A Nigerian cook has survived after spending almost three days trapped in an air bubble under a sunken ship.
Harrison Okene, 29, was in the bathroom of the tug, called Jascon 4, during the night when it began to capsize in heavy seas, 32km off the Nigerian coast. But unlike his 11 colleagues, all of whom were locked in their rooms for safety against piracy and are thought to have died, Okene was able to find an air pocket and await rescue.
"I prayed about 100 times," he said. "When I was tired, I started calling on the name of God. I was just calling on His name for divine intervention."

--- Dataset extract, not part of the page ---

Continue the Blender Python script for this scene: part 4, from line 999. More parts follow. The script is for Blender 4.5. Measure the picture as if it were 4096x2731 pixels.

The drama began on May 27, when the tug, which was towing a Chevron tanker in the Escravos area in the Gulf of Guinea, found itself in trouble.
Okene told the Nigerian newspaper the Nation: "I was dazed and everywhere was dark as I was thrown from one end of the small cubicle to another."
As he waited, 30m under the sea, water began rising in the cabin. Okene took two mattresses from the beds and sat on top of them, hoping to stay afloat.
Hungry, cold and tired, he heard loud noises as fish - he thought they could be barracuda or sharks - started thrashing around, fighting over something big. He feared it was the corpses of his colleagues, and armed himself with a plank.
"At that point I was very scared," he said. "I said, 'So this is how I am going to die? What would happen to my wife? I don't even have a child yet. What about my mother and everybody I love - so I will never see them again?"'
Describing the moment a rescuer found him, Okene said: "I touched his head and he was shocked. He was searching and I just saw the light, so I jumped into the water." Paul McDonald, a member of the rescue crew, said: "All on board could not believe how cool he was when being rescued."